Like many others, I didn’t go into college knowing exactly what I wanted to do or who I wanted to be. After spending my first year as an International Studies major, I decided that I wanted to be studying communication. Communication would take my love of writing and creativity, and bring it into real world situations. Even when writing a journalistic article, you use your creativity to portray the topic you are writing about, with the hope that the person on the other end will take interest. I have my own sense of control (to a certain extent) as well. A piece of writing doesn’t have to be written in a specific or particular way. Everything you write has a taste of your own voice in it, which is very appealing to me. I want to incorporate my career with my passions for the rest of my life.

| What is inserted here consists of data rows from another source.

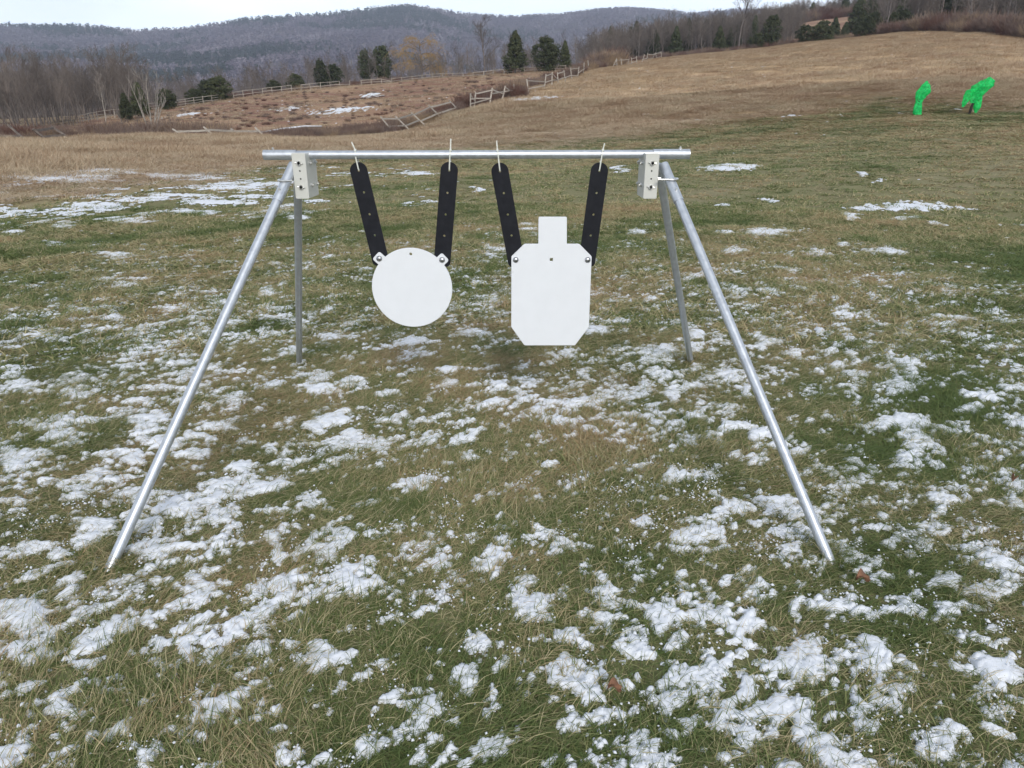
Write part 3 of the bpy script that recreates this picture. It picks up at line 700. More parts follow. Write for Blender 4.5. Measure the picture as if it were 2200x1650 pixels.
# legs: foot pixel, pixel of the upper end, y of the upper end
def leg(foot, top, ytop, sleeve):
    fo = Vector(on_ground(*foot)); tp = Vector(on_y(*top, ytop)); d = (tp - fo).normalized(); L_ = (tp - fo).length
    fo = fo - d * 0.045
    n = 26; V, Fc = tube([w2s(fo), w2s(fo + d * 0.06), w2s(tp)], 0.0155, n)
    # the foot is cut at a slant so that it bites into the turf
    side = Vector((0, -1, 0)) if foot[1] > 1000 else Vector((0, 1, 0))
    for k in range(n):
        off = (V[k] - w2s(fo)).dot(side) / 0.0155; V[k] = V[k] + d * (0.016 * (1 + off))
    mb = MB(); mb.add((V, Fc)); lo = mb.build('leg', M['galv'], stand)
    if sleeve:
        a = tp - d * 0.155; m2 = MB(); m2.tube([w2s(a), w2s(tp + d * 0.004)], 0.0180, n); so = m2.build('leg_sleeve', M['galv'], lo)
        c = tp - d * 0.118; nrm = Vector((0, -0.75, 0.66)); m3 = MB(); m3.tube([w2s(c + nrm * 0.015), w2s(c + nrm * 0.023)], 0.0055, 6); m3.tube([w2s(c + nrm * 0.023), w2s(c + nrm * 0.028)], 0.003, 8)
        m3.build('set_screw', M['galv2'], lo)
    return fo, tp, d
lA = leg((234, 1226), (630, 356), 2.612, True)
lB = leg((1786, 1213), (1426, 356), 2.622, True)
lC = leg((643, 778), (639.5, 356), 2.678, False)
lD = leg((1484, 778), (1415, 356), 2.690, False)

def bracket(left):
    cx = (on_y(641.5, 335, 2.585)[0] if left else on_y(1402, 335, 2.59)[0]); yb = 2.648 if left else 2.654
    zt = on_y(642, 329.3, yb - 0.066)[2]; zb = on_y(645, 426.5, yb - 0.066)[2]
    s = 1 if left else -1        # the web faces inwards
    w, dp, t = 0.047, 0.132, 0.003
    x_in, x_out = cx + s * w / 2, cx - s * w / 2
    e = empty('bracket', w2s((cx, yb, 0))); e.parent = stand
    # front and rear flanges are plates with punched holes, the web a plate between them
    holes = [circ(0, zt - 0.017, 0.0042, 14), circ(0, zt - 0.073 - 0.0145, 0.0042, 14)]
    h2 = [circ(0, zt - 0.017 - q, 0.0032, 12) for q in (0.026, 0.0455 + 0.0055)]
    holes[1] = circ(0, zt - 0.112 + 0.0, 0.0042, 14); holes = [circ(0, zt - 0.033, 0.0055, 16), circ(0, zt - 0.115, 0.0055, 16), circ(0, zt - 0.060, 0.0035, 12), circ(0, zt - 0.087, 0.0035, 12)]
    fl = round_poly([(-w / 2, zb), (w / 2, zb), (w / 2, zt), (-w / 2, zt)], 0.004)
    me = outline_mesh('flange', [fl] + holes, t, 0.0006); o = link('front_flange', me, M['cream'], e); o.location = (0, -dp / 2, 0)
    me2 = outline_mesh('flange', [fl], t, 0.0006); o2 = link('rear_flange', me2, M['cream'], e); o2.location = (0, dp / 2, 0)
    web = MB(); web.box((s * w / 2 - t / 2 - s * 0.0012, -dp / 2 + t / 2, zb + .0008), (s * w / 2 + t / 2 - s * 0.0012, dp / 2 - t / 2, zt - .0008)); web.build('web', M['cream'], e)
    back = MB(); back.box((-w / 2 + .001, -dp / 2 + 0.0020, zb + .002), (w / 2 - 0.004, -dp / 2 + 0.0026, zt - .002)); 
    # wing screws in the front flange
    for zz in (zt - 0.033, zt - 0.115):
        m = MB()
        V, Fc = tube([(0, -dp / 2 - 0.0015, zz), (0, -dp / 2 - 0.0085, zz)], 0.0082, 16, cap=False); m.add((V, Fc))
        V2, F2 = tube([(0, -dp / 2 - 0.0085, zz), (0, -dp / 2 - 0.002, zz)], 0.0050, 16, cap=False); m.add((V2, F2))
        n0 = 16; m.f += [(16 + k, 16 + (k + 1) % 16, 32 + (k + 1) % 16, 32 + k) for k in range(16)]
        for q in (-1, 1): m.tube([(q * 0.0075, -dp / 2 - 0.004, zz), (q * 0.0135, -dp / 2 - 0.0055, zz - q * 0.002)], [0.0028, 0.0018], 8)
        m.build('wing_nut', M['galv2'], e)
        m = MB(); m.tube([(0, -dp / 2 + 0.004, zz), (0, -dp / 2 - 0.003, zz)], 0.0048, 12); m.build('screw', M['dark'], e)
    for zz in (zt - 0.060, zt - 0.087):
        m = MB(); m.tube([(0, -dp / 2 + 0.012, zz), (0, -dp / 2 + 0.002, zz)], 0.0036, 10); m.build('hole_shade', M['dark'], e)  # added black cylinders behind the punched holes, painted as their inner shade
    # nuts on the web
    for zz, yy in ((zt - 0.036, -0.02), (zt - 0.036, 0.05), (zt - 0.112, -0.02), (zt - 0.112, 0.05)):
        m = MB(); m.tube([(s * w / 2, yy, zz), (s * (w / 2 + 0.007), yy, zz)], 0.0075, 6); m.tube([(s * w / 2, yy, zz), (s * (w / 2 + 0.010), yy, zz)], 0.0036, 10)
        m.build('nut', M['galv2'], e)
    return cx, yb, zt, e, s
bL = bracket(True); bR = bracket(False)
for (cx, yb, zt, e, s), lg in ((bL, lA), (bR, lB)):
    fo, tp, d = lg; zu = on_y(612 if s > 0 else 1440, 387, 2.57)[2]
    k = (zu - fo.z) / d.z; c = fo + d * k; rr_ = 0.0235; P_ = []
    xi = cx - s * 0.020
    for i in range(17):
        t = math.pi * i / 16; P_.append((c.x - s * math.sin(t) * rr_ - s * 0.004, c.y - math.cos(t) * rr_ * 1.25, zu + (0.003 if s < 0 else 0)))
    P_ = [(xi, P_[0][1], P_[0][2])] + P_ + [(xi, P_[-1][1], P_[-1][2])]
    MB().tube([w2s(p) for p in P_], 0.0040, 10).build('u_bolt', M['galv2'], stand)

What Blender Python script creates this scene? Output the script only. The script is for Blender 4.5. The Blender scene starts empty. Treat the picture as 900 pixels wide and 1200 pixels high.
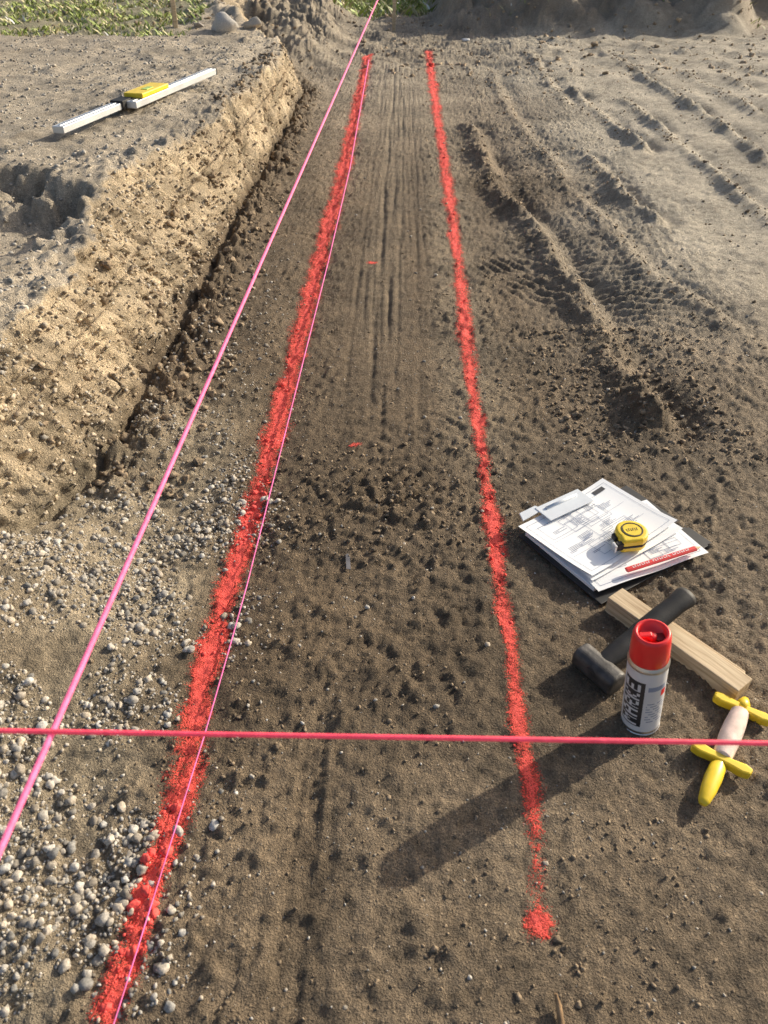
import bpy, bmesh, math, random
import numpy as np
from mathutils import Vector, Matrix
random.seed(4); rng=np.random.default_rng(7)

# ---------- layout of the site in metres (x right, y along the trench, z up) ----------
LEFT=[(-0.347,0.359),(-0.338,0.413),(-0.33,0.502),(-0.318,0.645),(-0.326,0.84),(-0.321,1.044),(-0.303,1.302),(-0.289,1.641),(-0.272,2.104),(-0.249,2.946),(-0.208,4.12),(-0.135,7.787)]
RIGHT=[(0.214,0.458),(0.222,0.538),(0.23,0.66),(0.228,0.77),(0.239,0.957),(0.239,1.115),(0.243,1.363),(0.248,1.722),(0.258,2.218),(0.282,2.774),(0.312,4.12),(0.39,7.787)]
STR2=[(-0.332,0.331),(-0.323,0.445),(-0.298,0.753),(-0.277,1.115),(-0.258,1.603),(-0.211,2.858),(-0.173,4.12),(-0.12,7.787)]
RIDGES=[
 [(.501,5.026),(.520,4.12),(.563,3.455),(.637,2.992),(.670,2.34),(.673,2.051),(.734,1.764)],
 [(1.055,4.198),(1.061,3.573),(1.118,3.257)],
 [(1.277,5.884),(1.33,5.026),(1.384,4.412)],
 [(1.883,6.494),(1.963,5.248),(1.941,4.045)],
 [(1.574,5.614),(1.589,4.362),(1.602,3.184)],
 [(2.265,6.595),(2.295,5.746),(2.327,5.026)],
 [(2.553,6.494),(2.528,5.537)],
 [(.822,7.031),(.796,5.248),(.849,4.279),(.892,3.236),(.960,2.694),(1.177,2.104)],
 [(1.223,7.434),(1.186,6.332),(1.158,5.487)],
 [(.683,4.38),(1.043,4.35),(1.371,4.396)],
 [(1.82,7.88),(1.939,6.843),(1.979,6.494)],
 [(2.502,7.88),(2.628,7.108),(2.904,6.494)],
 [(.341,2.694),(.470,2.734),(.582,2.655)]]
RAMP=[.032,.030,.024,.030,.022,.024,.022,.011,.016,.010,.018,.018,.009]
CLE=[(.827,1.924,.13),(.504,2.758,.17),(.643,2.655,.16),(.855,2.58,.18),(.645,3.039,.2),(.750,2.204,.13),(.60,3.9,.25),(.1,.9,.12)]

# ---------- noise ----------
PERM=rng.permutation(256); PERM=np.concatenate([PERM,PERM,PERM])
GA=rng.random(256)*2*np.pi; GX=np.cos(GA); GY=np.sin(GA); RV=rng.random(512); RV2=rng.random(512); RV3=rng.random(512)
def pn(x,y):
    x=np.asarray(x,float); y=np.asarray(y,float)
    xi=np.floor(x).astype(np.int64); yi=np.floor(y).astype(np.int64)
    xf=x-xi; yf=y-yi; xi&=255; yi&=255
    def gr(a,b,dx,dy):
        h=PERM[PERM[(xi+a)&255]+((yi+b)&255)]
        return GX[h]*dx+GY[h]*dy
    u=xf*xf*xf*(xf*(xf*6-15)+10); v=yf*yf*yf*(yf*(yf*6-15)+10)
    a=gr(0,0,xf,yf); b=gr(1,0,xf-1,yf); c=gr(0,1,xf,yf-1); d=gr(1,1,xf-1,yf-1)
    return (a*(1-u)+b*u)*(1-v)+(c*(1-u)+d*u)*v*1.0
def fbm(x,y,o=4,r=.5):
    s=0;a=1
    for i in range(o):
        s=s+a*pn(x+17.3*i,y-9.1*i); a*=r
        x,y=1.62*x+1.18*y,-1.18*x+1.62*y      # rotate each octave so no lattice shows
    return s
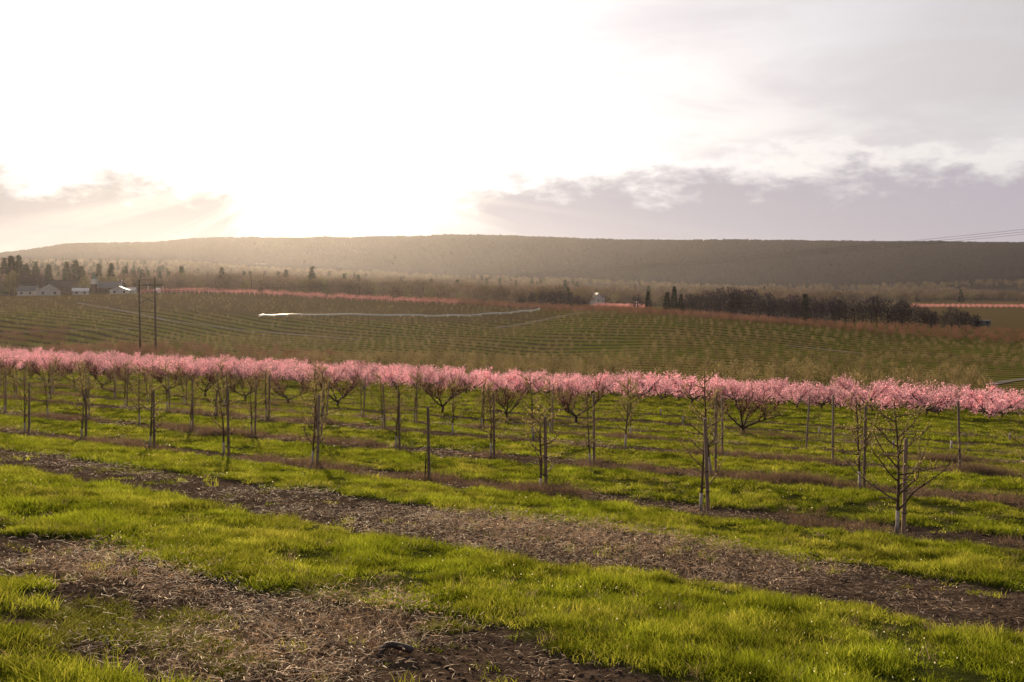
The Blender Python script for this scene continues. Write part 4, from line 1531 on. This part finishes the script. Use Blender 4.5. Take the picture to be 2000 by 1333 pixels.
# woods beyond: a mass nobody could count
x, y = [], []
for (y0, y1, dens) in ((560, 900, 1 / 150.), (900, 1500, 1 / 190.), (1500, 2300, 1 / 200.), (2300, 3500, 1 / 95.)):
    a, b_ = area_points(y0, y1, dens, .58, -.58)
    x.append(a)
    y.append(b_)
x, y = np.concatenate(x), np.concatenate(y)
px = 1000 + FOC * x / y
f1 = fbm(x, y, 1 / 160., 151, 3)
keep = np.where(y < 2200, f1 > np.where(px < 1150, .38, .50), True)
keep &= ~((px > 1150) & (px < 1345) & (y < 780))           # open meadow round the white house
keep &= ~((px > 1650) & (y < 1150))                         # far fields at right
keep &= ~((px > 30) & (px < 330) & (y < 640))
keep &= ~((px > 390) & (px < 560) & (y > 1050) & (y < 1500) & (f1 < .55))
keep &= ~((px > 1350) & (y < 700))
x, y, f1 = x[keep], y[keep], f1[keep]
q = rng.random(len(x))
px = 1000 + FOC * x / y
cf = np.where(y < 2200, np.where(px < 330, .10, .012), .008)
lf = np.where(y < 2200, .24, .0)
for nm, lab, ms, sel in (('bare_woods', 'brown leafless woods covering the long ridge', BARE, (q > cf + lf) & (y >= 2200)), ('valley_woods', 'leafless brown woods on the valley floor, sunlit look in their colour', VAL, (q > cf + lf) & (y < 2200)), ('spring_woods', 'yellow-green budding woods in the valley', LEAF, (q > cf) & (q <= cf + lf)), ('conifer_woods', 'dark conifers scattered in the valley woods', CON, q <= cf)):
    s_ = rng.uniform(.6, 1.15, sel.sum()) * np.where(y[sel] > 2300, .68, .85)
    scatter(nm, lab, 'woods', U(ms), np.stack([x[sel], y[sel], gz(x[sel], y[sel])], -1), np.stack([s_ * 1.1, s_ * 1.1, s_], -1), rng.uniform(0, 6.28, sel.sum()))


# ------------------------------------------------------------------ buildings
def gable(name, px0, px1, py_ridge, py_eave, Y, depth, wall, roof, label, rz=0.0, ridge='x', base_py=None, win=0, parts=()):
    """house with a gabled roof; ridge along 'x' (across the view) or 'y' (towards the viewer)"""
    xc = ((px0 + px1) / 2 - 1000) / FOC * Y
    wdt = (px1 - px0) / FOC * Y
    z0 = float(gz(xc, Y)) - .5
    ze = -(py_eave - HOR) / FOC * Y - z0
    zr = -(py_ridge - HOR) / FOC * Y - z0
    ze = max(ze, 2.2)
    zr = max(zr, ze + 1.0)
    root = link(name, None, None, (xc, Y, z0))
    root.rotation_euler = (0, 0, rz)
    a, b_ = wdt / 2, depth / 2
    mb = MB()
    if ridge == 'x':
        ga = [[(-a, -b_, 0), (-a, b_, 0), (-a, b_, ze), (-a, 0, zr), (-a, -b_, ze)], [(a, -b_, 0), (a, b_, 0), (a, b_, ze), (a, 0, zr), (a, -b_, ze)]]
        wl = [[(-a, -b_, 0), (a, -b_, 0), (a, -b_, ze), (-a, -b_, ze)], [(-a, b_, 0), (a, b_, 0), (a, b_, ze), (-a, b_, ze)]]
        sl_ = [[(-a - .3, -b_ - .35, ze - .2), (a + .3, -b_ - .35, ze - .2), (a + .3, 0, zr + .15), (-a - .3, 0, zr + .15)], [(-a - .3, b_ + .35, ze - .2), (a + .3, b_ + .35, ze - .2), (a + .3, 0, zr + .15), (-a - .3, 0, zr + .15)]]
    else:
        ga = [[(-a, -b_, 0), (a, -b_, 0), (a, -b_, ze), (0, -b_, zr), (-a, -b_, ze)], [(-a, b_, 0), (a, b_, 0), (a, b_, ze), (0, b_, zr), (-a, b_, ze)]]
        wl = [[(-a, -b_, 0), (-a, b_, 0), (-a, b_, ze), (-a, -b_, ze)], [(a, -b_, 0), (a, b_, 0), (a, b_, ze), (a, -b_, ze)]]
        sl_ = [[(-a - .35, -b_ - .3, ze - .2), (-a - .35, b_ + .3, ze - .2), (0, b_ + .3, zr + .15), (0, -b_ - .3, zr + .15)], [(a + .35, -b_ - .3, ze - .2), (a + .35, b_ + .3, ze - .2), (0, b_ + .3, zr + .15), (0, -b_ - .3, zr + .15)]]
    for q in ga + wl:
        mb.poly(q)
    link('wall', mb.mesh('house_wall', wall, False), root)
    for q in sl_:
        rb = MB()
        up = np.array([0, 0, .18])
        rb.poly(q)
        rb.poly([tuple(np.array(p) + up) for p in q])
        for i in range(4):
            p, p2_ = q[i], q[(i + 1) % 4]
            rb.poly([p, p2_, tuple(np.array(p2_) + up), tuple(np.array(p) + up)])
        link('roof', rb.mesh('house_roof', roof, False), root)
    for k in range(win):
        wb = MB()
        fx = -a + (k + .5) * wdt / win
        wb.box((fx, -b_ - .03, ze * .6), (.9, .08, 1.2))
        link('window', wb.mesh('house_window', 'window_glass', False), root)
    for pnm, fn, mt in parts:
        pb = MB()
        fn(pb, a, b_, ze, zr)
        link(pnm, pb.mesh(pnm, mt, False), root)
    tag(root, label, 'building')
    return root


FY = 520
gable('shed', 40, 72, 560, 568, FY + 6, 9, 'white_wall', 'slate_roof', 'pale low shed at the far left of the farm', .15, 'x', win=2)
gable('barn', 74, 116, 557, 569, FY - 6, 16, 'white_wall', 'metal_roof', 'white barn with bright metal roof at the left of the farm', .45, 'y', win=2)


def cupola(pb, a, b_, ze, zr):
    pb.box((a - 1.2, 0, zr + .8), (1.8, 1.8, 2.4))
    pb.tube([(a - 1.2, 0, zr + 2.0), (a - 1.2, 0, zr + 3.2), (a - 1.2, 0, zr + 4.8)], [1.4, .5, .05], 6)


gable('farmhouse', 101, 145, 549, 560, FY + 14, 11, 'brown_wall', 'dark_roof', 'dark brown roofed house with a cupola at its right end', 0, 'x', win=4, parts=(('cupola', cupola, 'brown_wall'),))


def tower_cap(pb, a, b_, ze, zr):
    pb.tube([(0, 0, ze - .3), (0, 0, ze + .6), (0, 0, ze + 4.2)], [1.5, 1.0, .06], 8)


def tower_top(pb, a, b_, ze, zr):
    pb.box((0, 0, ze - 1.6), (2.35, 2.35, 2.6))


def small_tower(px, py_top, Y):
    x, y, z = put_pole(px, Y)
    H = -(py_top - HOR) / FOC * Y - z
    root = link('bell_tower', None, None, (x, y, z))
    mb = MB()
    mb.box((0, 0, (H - 6) / 2), (2.2, 2.2, H - 6))
    link('shaft', mb.mesh('tower_shaft', 'brown_wall', False), root)
    mb = MB()
    mb.box((0, 0, H - 4.8), (2.5, 2.5, 2.6))
    link('belfry', mb.mesh('tower_belfry', 'white_wall', False), root)
    mb = MB()
    mb.tube([(0, 0, H - 3.5), (0, 0, H - 2.8), (0, 0, H)], [1.7, .9, .05], 8)
    link('spire', mb.mesh('tower_spire', 'copper_green', False), root)
    tag(root, 'slim bell tower with white belfry and green spire in the farm group', 'tower')


small_tower(184, 533, FY + 8)
gable('long_house', 189, 241, 552, 563, FY + 14, 11, 'brown_wall', 'slate_roof', 'long grey roofed house right of the bell tower', 0, 'x', win=5)
gable('low_shed', 143, 172, 564, 569, FY - 4, 8, 'white_wall', 'metal_roof', 'low shed with bright roof between house and bell tower', .4, 'x', win=2)


def mast(pb, a, b_, ze, zr):
    pb.tube([(0.6, 0, zr), (.7, 0, zr + 1.6), (1.0, 0, zr + 3.4)], [.35, .12, .1], 6)
    pb.box((1.0, 0, zr + 3.4), (.5, .5, .4))


gable('pavilion', 217, 252, 561, 567, FY - 4, 10, 'white_wall', 'metal_roof', 'white low roofed building with a small mast, right in the farm group', .3, 'y', win=2, parts=(('mast', mast, 'white_wall'),))
gable('low_shed', 247, 264, 563, 568, FY + 2, 8, 'white_wall', 'metal_roof', 'small pale roof just left of the tall power pole', .2, 'x', win=1)
gable('low_shed', 303, 312, 566, 570, FY, 6, 'white_wall', 'metal_roof', 'tiny pale roof just right of the tall power pole', .2, 'x', win=1)
gable('white_house', 1157, 1169, 573, 580, 720, 9, 'white_wall', 'metal_roof', 'small white house on the meadow beyond the crest at middle', .4, 'y', win=1)
gable('white_house', 1171, 1178, 578, 582, 722, 6, 'white_wall', 'slate_roof', 'grey annex shed right beside the small white house', .3, 'x', win=1)
gable('distant_barn', 449, 468, 520, 524, float(hit(458, 527)[1]), 10, 'white_wall', 'metal_roof', 'bright distant barn roofs in the hazy valley at left', .3, 'x', win=2)
gable('distant_barn', 497, 522, 515, 520, float(hit(510, 523)[1]), 14, 'brown_wall', 'slate_roof', 'grey distant barn in the hazy valley, right of the bright roofs', .1, 'x', win=2)


def trailer(px0, px1, py0, Y):
    xc = ((px0 + px1) / 2 - 1000) / FOC * Y
    wdt = (px1 - px0) / FOC * Y
    z = float(gz(xc, Y))
    root = link('trailer', None, None, (xc, Y, z))
    H = max(2.6, -(py0 - HOR) / FOC * Y - z)
    mb = MB()
    mb.box((0, 0, H - 1.25), (wdt, 2.4, 2.3))
    link('body', mb.mesh('trailer_body', 'slate_roof', False), root)
    mb = MB()
    mb.box((0, 0, H), (wdt + .2, 2.6, .18))
    link('roof', mb.mesh('trailer_roof', 'white_wall', False), root)
    for fx in (-.3, .3):
        mb = MB()
        mb.box((fx * wdt, -1.22, H - 1.0), (1.2, .06, .9))
        link('window', mb.mesh('trailer_window', 'window_glass', False), root)
        mb = MB()
        mb.tube([(fx * wdt, -1.3, H - 2.6), (fx * wdt, -1.05, H - 2.6)], [.38, .38], 10)
        link('wheel', mb.mesh('trailer_wheel', 'rubber', False), root)
    tag(root, 'white roofed grey trailer among bare trees at the far right', 'trailer')


trailer(1902, 1932, 626, 405)

# ------------------------------------------------------------------ the hazy air
hm = bpy.data.materials.new('hazy_air')
hm.use_nodes = True
t = NT(hm.node_tree)
pv = t.n('ShaderNodeVolumePrincipled')
pv.inputs['Color'].default_value = (0.95, 0.91, 0.97, 1)
pv.inputs['Density'].default_value = 0.000029
pv.inputs['Anisotropy'].default_value = 0.70
o = t.n('ShaderNodeOutputMaterial')
t.link(pv.outputs[0], o.inputs['Volume'])
MATS['hazy_air'] = hm
zlo, zhi = float(GZ.min()) - 1.0, float(GZ.max()) + 25.0
mb = MB()
mb.box((0, 2500, (zlo + zhi) / 2), (6800, 5400, zhi - zlo))
tag(link('haze', mb.mesh('haze', 'hazy_air', False)), kind='stuff')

It wasn’t soon later that I had come to conclusion that my dream job was to become an author. Of course, we all need a plan B in addition to our dream job, as our dream job is often farfetched and more difficult to achieve. You don’t just decide one day that you are going to quit everything to become a pop star. You must take baby steps to reach your goals. The most important one of mine is to always make time to write. If I don’t spend time writing in my free time, I will never come close to my goal. I can’t just "follow" my dream; I must live it.

I do think it’s important to be realistic. You can’t dive headfirst into just any body of water without testing its depth first. You could get lucky, but chances are that you won’t be successful the first time. I know that I won’t become an author overnight, just as no one has become a musician or athlete over night. It takes time and dedication to get the results you desire.

One of the best (if not the best) decisions I’ve made in my college career so far was applying as a writer for the Four Years at the Mount section of this paper. I feel lucky every time I write an article knowing that someone else in the world is taking their time to read my thoughts. I feel like I’m constantly making progress. My growing understanding of the structure and organization of a newspaper is just a step into what I hope to learn as a Communication major to help boost me into my career in just a few short years.

It’s happened to me many times before that I’ve thought something bad happened, but it had more positive effects than negative. An example I use often is the time I was in seventh grade and didn’t get a commendable score on my state reading test (by one point), resulting in me having to take an additional semester of reading instead of beginning at the basic level of Spanish. Although I was left disappointed, if I hadn’t taken that reading class, I never would have met my best friend, who sat across the table from me. If I hadn’t had to take reading, I would have taken Spanish and probably never would have taken French in high school. If I never took French in high school, I likely wouldn’t be working towards a French Studies major and wouldn’t have spent the summer studying abroad in Europe. The chain goes on and on. Today, I would gladly take the disappointment of having to take a reading class in seventh grade than missing out on the amazing experiences I’ve had with my knowledge and experience with the French language and with my best friend. The same thing goes for decisions, if you feel like you made a poor decision long ago, remember that decisions that are bad on the surface may not be so bad after all.

I won’t end up exactly where I think I want to be, but I know it will be exactly where I’m supposed to be. Despite my fear of making the wrong decisions, I have the overwhelming feeling that everything will be okay in the long run. Life is a chain of events, dependent on what came previously. It is out of my control, but that’s okay.